Harel-Harari called for this state sanction of an agricultural cartel to be removed and for other tax benefits that currently only apply to large companies be applied to small businesses as well.
Harel-Harari’s analysis of cottage cheese prices also revealed that since January 2008, consumer prices rose 10 times as fast as the price dairy producers paid farmers for the milk. Tnuva, which controls 70 percent of the cottage cheese market, also raised its prices by 45% percent since 2006, she found.
The report added that high tariffs, which are as high as 150-200% for dairy imports, create obstacles for foreign dairy products to enter the Israeli market.
More foreign dairy products in the Israeli market would lower the price of goods, which prompted Harel-Harari to also advocate for a decrease in import tariffs.
The JIMS study was released the same day a new inter-ministerial government committee formed to investigate the regulatory and business barriers that affect food prices convened its first hearing.
Yoash Ben-Yitzhak, spokesman for the Manufacturers Association, the umbrella organization for Israeli manufacturers in which the three dairy companies are members, would not comment on JIMS’s recommendations.

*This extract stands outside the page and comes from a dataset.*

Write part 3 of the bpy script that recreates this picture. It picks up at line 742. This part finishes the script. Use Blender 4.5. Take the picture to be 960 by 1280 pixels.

But he said that the dairy producers are “part of the committee that is trying to find a solution.”
The committee, chaired by Sharon Kedmi, director general of the Ministry of Industry, Trade and Labor, will examine different concerns about the food industry and market failures, including domestic supply, tariffs and market barriers. It will also investigate the disparity between the cost of consumer goods in Israel and other Western countries with similar populations and economies.
The committee is expected to present its interim findings in two months and its final report in four months.